_Data shown_.
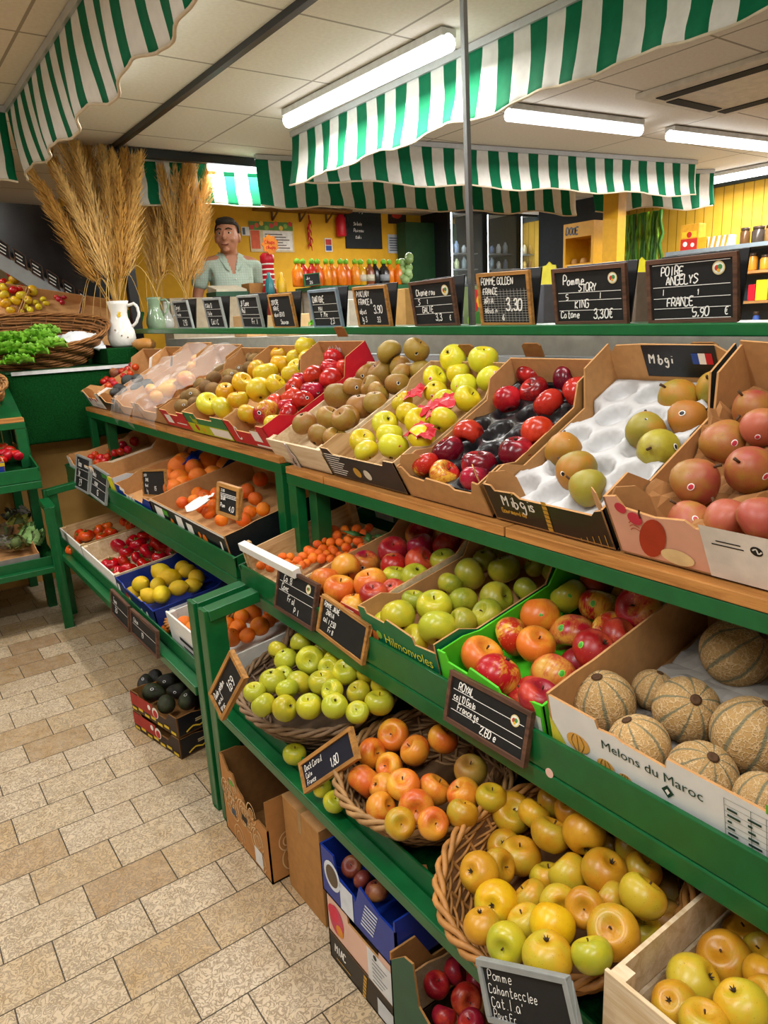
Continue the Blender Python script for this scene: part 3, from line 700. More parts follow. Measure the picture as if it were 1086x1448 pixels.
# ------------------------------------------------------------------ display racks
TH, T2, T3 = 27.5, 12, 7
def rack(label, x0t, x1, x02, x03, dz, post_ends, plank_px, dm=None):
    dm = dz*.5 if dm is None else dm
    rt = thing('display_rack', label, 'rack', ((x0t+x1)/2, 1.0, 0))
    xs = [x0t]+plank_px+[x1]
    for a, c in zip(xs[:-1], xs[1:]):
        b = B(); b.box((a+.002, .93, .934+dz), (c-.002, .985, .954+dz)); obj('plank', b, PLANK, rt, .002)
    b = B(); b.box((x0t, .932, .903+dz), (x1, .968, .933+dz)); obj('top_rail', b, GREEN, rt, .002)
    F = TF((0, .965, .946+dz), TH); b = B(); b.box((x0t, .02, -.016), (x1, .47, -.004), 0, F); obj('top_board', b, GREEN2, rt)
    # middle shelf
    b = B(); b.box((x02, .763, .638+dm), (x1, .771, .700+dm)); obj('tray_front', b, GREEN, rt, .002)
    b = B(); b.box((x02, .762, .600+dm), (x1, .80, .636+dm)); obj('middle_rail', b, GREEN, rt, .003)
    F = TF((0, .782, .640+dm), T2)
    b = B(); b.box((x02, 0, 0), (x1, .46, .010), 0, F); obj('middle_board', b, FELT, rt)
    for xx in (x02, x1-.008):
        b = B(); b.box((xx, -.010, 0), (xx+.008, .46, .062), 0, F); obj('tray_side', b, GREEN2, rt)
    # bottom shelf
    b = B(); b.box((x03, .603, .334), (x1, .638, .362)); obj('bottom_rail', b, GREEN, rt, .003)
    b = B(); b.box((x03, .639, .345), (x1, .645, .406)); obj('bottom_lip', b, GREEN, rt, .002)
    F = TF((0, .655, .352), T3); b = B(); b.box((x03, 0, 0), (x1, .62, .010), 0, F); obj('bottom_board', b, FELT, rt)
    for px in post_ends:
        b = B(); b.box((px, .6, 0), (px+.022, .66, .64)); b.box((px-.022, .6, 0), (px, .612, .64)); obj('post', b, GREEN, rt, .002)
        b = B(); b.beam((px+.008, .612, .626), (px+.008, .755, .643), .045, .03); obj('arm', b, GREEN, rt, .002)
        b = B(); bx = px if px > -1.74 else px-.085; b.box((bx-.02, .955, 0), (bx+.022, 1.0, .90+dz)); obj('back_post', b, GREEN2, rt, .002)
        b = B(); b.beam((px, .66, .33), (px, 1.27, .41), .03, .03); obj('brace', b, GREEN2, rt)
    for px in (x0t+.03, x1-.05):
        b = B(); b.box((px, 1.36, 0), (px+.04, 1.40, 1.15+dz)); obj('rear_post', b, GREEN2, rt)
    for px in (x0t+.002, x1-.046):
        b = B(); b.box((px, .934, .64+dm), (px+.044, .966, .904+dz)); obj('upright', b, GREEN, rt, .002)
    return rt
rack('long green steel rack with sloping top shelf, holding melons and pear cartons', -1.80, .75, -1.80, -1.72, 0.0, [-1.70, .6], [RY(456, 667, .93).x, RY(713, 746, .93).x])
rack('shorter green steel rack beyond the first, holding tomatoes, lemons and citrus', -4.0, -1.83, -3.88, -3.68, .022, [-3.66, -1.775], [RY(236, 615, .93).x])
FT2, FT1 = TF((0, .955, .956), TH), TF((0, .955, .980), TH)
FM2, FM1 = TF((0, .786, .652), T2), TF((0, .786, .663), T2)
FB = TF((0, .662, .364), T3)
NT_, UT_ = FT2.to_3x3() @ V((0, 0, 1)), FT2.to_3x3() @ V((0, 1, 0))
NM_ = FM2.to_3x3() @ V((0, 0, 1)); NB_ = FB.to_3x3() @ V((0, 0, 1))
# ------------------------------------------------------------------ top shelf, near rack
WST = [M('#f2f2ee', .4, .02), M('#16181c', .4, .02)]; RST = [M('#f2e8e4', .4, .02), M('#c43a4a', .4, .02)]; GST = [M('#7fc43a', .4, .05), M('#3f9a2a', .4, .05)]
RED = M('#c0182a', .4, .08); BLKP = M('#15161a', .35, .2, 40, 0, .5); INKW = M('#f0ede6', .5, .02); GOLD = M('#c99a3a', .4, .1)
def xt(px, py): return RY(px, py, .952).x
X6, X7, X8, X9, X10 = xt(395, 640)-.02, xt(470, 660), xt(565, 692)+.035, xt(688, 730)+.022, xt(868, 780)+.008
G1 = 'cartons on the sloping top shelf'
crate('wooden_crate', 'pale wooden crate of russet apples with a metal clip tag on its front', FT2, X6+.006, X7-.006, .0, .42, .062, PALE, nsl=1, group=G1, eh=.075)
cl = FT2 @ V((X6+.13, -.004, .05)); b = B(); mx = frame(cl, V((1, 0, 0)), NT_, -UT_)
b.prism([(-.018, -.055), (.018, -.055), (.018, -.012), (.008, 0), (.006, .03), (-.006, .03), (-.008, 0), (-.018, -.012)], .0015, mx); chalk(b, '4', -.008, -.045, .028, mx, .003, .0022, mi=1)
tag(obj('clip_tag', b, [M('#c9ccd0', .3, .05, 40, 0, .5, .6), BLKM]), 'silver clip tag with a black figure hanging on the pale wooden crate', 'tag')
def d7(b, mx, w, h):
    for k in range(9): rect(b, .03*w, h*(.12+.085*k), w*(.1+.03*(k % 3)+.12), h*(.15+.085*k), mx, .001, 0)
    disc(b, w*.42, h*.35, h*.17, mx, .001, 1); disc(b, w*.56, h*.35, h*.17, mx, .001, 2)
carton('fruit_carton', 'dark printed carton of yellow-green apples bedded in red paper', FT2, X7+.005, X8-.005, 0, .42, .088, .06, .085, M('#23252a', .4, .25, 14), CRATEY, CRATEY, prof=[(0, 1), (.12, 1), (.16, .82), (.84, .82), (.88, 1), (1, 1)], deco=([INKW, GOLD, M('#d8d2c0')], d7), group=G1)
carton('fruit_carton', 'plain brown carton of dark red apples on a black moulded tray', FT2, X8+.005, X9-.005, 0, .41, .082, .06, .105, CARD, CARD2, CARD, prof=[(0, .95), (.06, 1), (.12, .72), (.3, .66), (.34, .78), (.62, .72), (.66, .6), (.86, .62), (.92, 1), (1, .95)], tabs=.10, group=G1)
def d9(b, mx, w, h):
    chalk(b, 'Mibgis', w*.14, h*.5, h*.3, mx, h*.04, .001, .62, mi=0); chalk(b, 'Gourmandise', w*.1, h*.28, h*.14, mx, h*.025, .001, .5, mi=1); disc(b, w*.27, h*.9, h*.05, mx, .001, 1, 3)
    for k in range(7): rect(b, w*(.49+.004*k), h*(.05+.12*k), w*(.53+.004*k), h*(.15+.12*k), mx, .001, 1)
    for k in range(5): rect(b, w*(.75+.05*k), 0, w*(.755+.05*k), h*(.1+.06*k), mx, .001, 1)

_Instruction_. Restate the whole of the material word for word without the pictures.

_Result of this exercise_.
Continue the Blender Python script for this scene: part 3, from line 700. More parts follow. Measure the picture as if it were 1086x1448 pixels.
# ------------------------------------------------------------------ display racks
TH, T2, T3 = 27.5, 12, 7
def rack(label, x0t, x1, x02, x03, dz, post_ends, plank_px, dm=None):
    dm = dz*.5 if dm is None else dm
    rt = thing('display_rack', label, 'rack', ((x0t+x1)/2, 1.0, 0))
    xs = [x0t]+plank_px+[x1]
    for a, c in zip(xs[:-1], xs[1:]):
        b = B(); b.box((a+.002, .93, .934+dz), (c-.002, .985, .954+dz)); obj('plank', b, PLANK, rt, .002)
    b = B(); b.box((x0t, .932, .903+dz), (x1, .968, .933+dz)); obj('top_rail', b, GREEN, rt, .002)
    F = TF((0, .965, .946+dz), TH); b = B(); b.box((x0t, .02, -.016), (x1, .47, -.004), 0, F); obj('top_board', b, GREEN2, rt)
    # middle shelf
    b = B(); b.box((x02, .763, .638+dm), (x1, .771, .700+dm)); obj('tray_front', b, GREEN, rt, .002)
    b = B(); b.box((x02, .762, .600+dm), (x1, .80, .636+dm)); obj('middle_rail', b, GREEN, rt, .003)
    F = TF((0, .782, .640+dm), T2)
    b = B(); b.box((x02, 0, 0), (x1, .46, .010), 0, F); obj('middle_board', b, FELT, rt)
    for xx in (x02, x1-.008):
        b = B(); b.box((xx, -.010, 0), (xx+.008, .46, .062), 0, F); obj('tray_side', b, GREEN2, rt)
    # bottom shelf
    b = B(); b.box((x03, .603, .334), (x1, .638, .362)); obj('bottom_rail', b, GREEN, rt, .003)
    b = B(); b.box((x03, .639, .345), (x1, .645, .406)); obj('bottom_lip', b, GREEN, rt, .002)
    F = TF((0, .655, .352), T3); b = B(); b.box((x03, 0, 0), (x1, .62, .010), 0, F); obj('bottom_board', b, FELT, rt)
    for px in post_ends:
        b = B(); b.box((px, .6, 0), (px+.022, .66, .64)); b.box((px-.022, .6, 0), (px, .612, .64)); obj('post', b, GREEN, rt, .002)
        b = B(); b.beam((px+.008, .612, .626), (px+.008, .755, .643), .045, .03); obj('arm', b, GREEN, rt, .002)
        b = B(); bx = px if px > -1.74 else px-.085; b.box((bx-.02, .955, 0), (bx+.022, 1.0, .90+dz)); obj('back_post', b, GREEN2, rt, .002)
        b = B(); b.beam((px, .66, .33), (px, 1.27, .41), .03, .03); obj('brace', b, GREEN2, rt)
    for px in (x0t+.03, x1-.05):
        b = B(); b.box((px, 1.36, 0), (px+.04, 1.40, 1.15+dz)); obj('rear_post', b, GREEN2, rt)
    for px in (x0t+.002, x1-.046):
        b = B(); b.box((px, .934, .64+dm), (px+.044, .966, .904+dz)); obj('upright', b, GREEN, rt, .002)
    return rt
rack('long green steel rack with sloping top shelf, holding melons and pear cartons', -1.80, .75, -1.80, -1.72, 0.0, [-1.70, .6], [RY(456, 667, .93).x, RY(713, 746, .93).x])
rack('shorter green steel rack beyond the first, holding tomatoes, lemons and citrus', -4.0, -1.83, -3.88, -3.68, .022, [-3.66, -1.775], [RY(236, 615, .93).x])
FT2, FT1 = TF((0, .955, .956), TH), TF((0, .955, .980), TH)
FM2, FM1 = TF((0, .786, .652), T2), TF((0, .786, .663), T2)
FB = TF((0, .662, .364), T3)
NT_, UT_ = FT2.to_3x3() @ V((0, 0, 1)), FT2.to_3x3() @ V((0, 1, 0))
NM_ = FM2.to_3x3() @ V((0, 0, 1)); NB_ = FB.to_3x3() @ V((0, 0, 1))
# ------------------------------------------------------------------ top shelf, near rack
WST = [M('#f2f2ee', .4, .02), M('#16181c', .4, .02)]; RST = [M('#f2e8e4', .4, .02), M('#c43a4a', .4, .02)]; GST = [M('#7fc43a', .4, .05), M('#3f9a2a', .4, .05)]
RED = M('#c0182a', .4, .08); BLKP = M('#15161a', .35, .2, 40, 0, .5); INKW = M('#f0ede6', .5, .02); GOLD = M('#c99a3a', .4, .1)
def xt(px, py): return RY(px, py, .952).x
X6, X7, X8, X9, X10 = xt(395, 640)-.02, xt(470, 660), xt(565, 692)+.035, xt(688, 730)+.022, xt(868, 780)+.008
G1 = 'cartons on the sloping top shelf'
crate('wooden_crate', 'pale wooden crate of russet apples with a metal clip tag on its front', FT2, X6+.006, X7-.006, .0, .42, .062, PALE, nsl=1, group=G1, eh=.075)
cl = FT2 @ V((X6+.13, -.004, .05)); b = B(); mx = frame(cl, V((1, 0, 0)), NT_, -UT_)
b.prism([(-.018, -.055), (.018, -.055), (.018, -.012), (.008, 0), (.006, .03), (-.006, .03), (-.008, 0), (-.018, -.012)], .0015, mx); chalk(b, '4', -.008, -.045, .028, mx, .003, .0022, mi=1)
tag(obj('clip_tag', b, [M('#c9ccd0', .3, .05, 40, 0, .5, .6), BLKM]), 'silver clip tag with a black figure hanging on the pale wooden crate', 'tag')
def d7(b, mx, w, h):
    for k in range(9): rect(b, .03*w, h*(.12+.085*k), w*(.1+.03*(k % 3)+.12), h*(.15+.085*k), mx, .001, 0)
    disc(b, w*.42, h*.35, h*.17, mx, .001, 1); disc(b, w*.56, h*.35, h*.17, mx, .001, 2)
carton('fruit_carton', 'dark printed carton of yellow-green apples bedded in red paper', FT2, X7+.005, X8-.005, 0, .42, .088, .06, .085, M('#23252a', .4, .25, 14), CRATEY, CRATEY, prof=[(0, 1), (.12, 1), (.16, .82), (.84, .82), (.88, 1), (1, 1)], deco=([INKW, GOLD, M('#d8d2c0')], d7), group=G1)
carton('fruit_carton', 'plain brown carton of dark red apples on a black moulded tray', FT2, X8+.005, X9-.005, 0, .41, .082, .06, .105, CARD, CARD2, CARD, prof=[(0, .95), (.06, 1), (.12, .72), (.3, .66), (.34, .78), (.62, .72), (.66, .6), (.86, .62), (.92, 1), (1, .95)], tabs=.10, group=G1)
def d9(b, mx, w, h):
    chalk(b, 'Mibgis', w*.14, h*.5, h*.3, mx, h*.04, .001, .62, mi=0); chalk(b, 'Gourmandise', w*.1, h*.28, h*.14, mx, h*.025, .001, .5, mi=1); disc(b, w*.27, h*.9, h*.05, mx, .001, 1, 3)
    for k in range(7): rect(b, w*(.49+.004*k), h*(.05+.12*k), w*(.53+.004*k), h*(.15+.12*k), mx, .001, 1)
    for k in range(5): rect(b, w*(.75+.05*k), 0, w*(.755+.05*k), h*(.1+.06*k), mx, .001, 1)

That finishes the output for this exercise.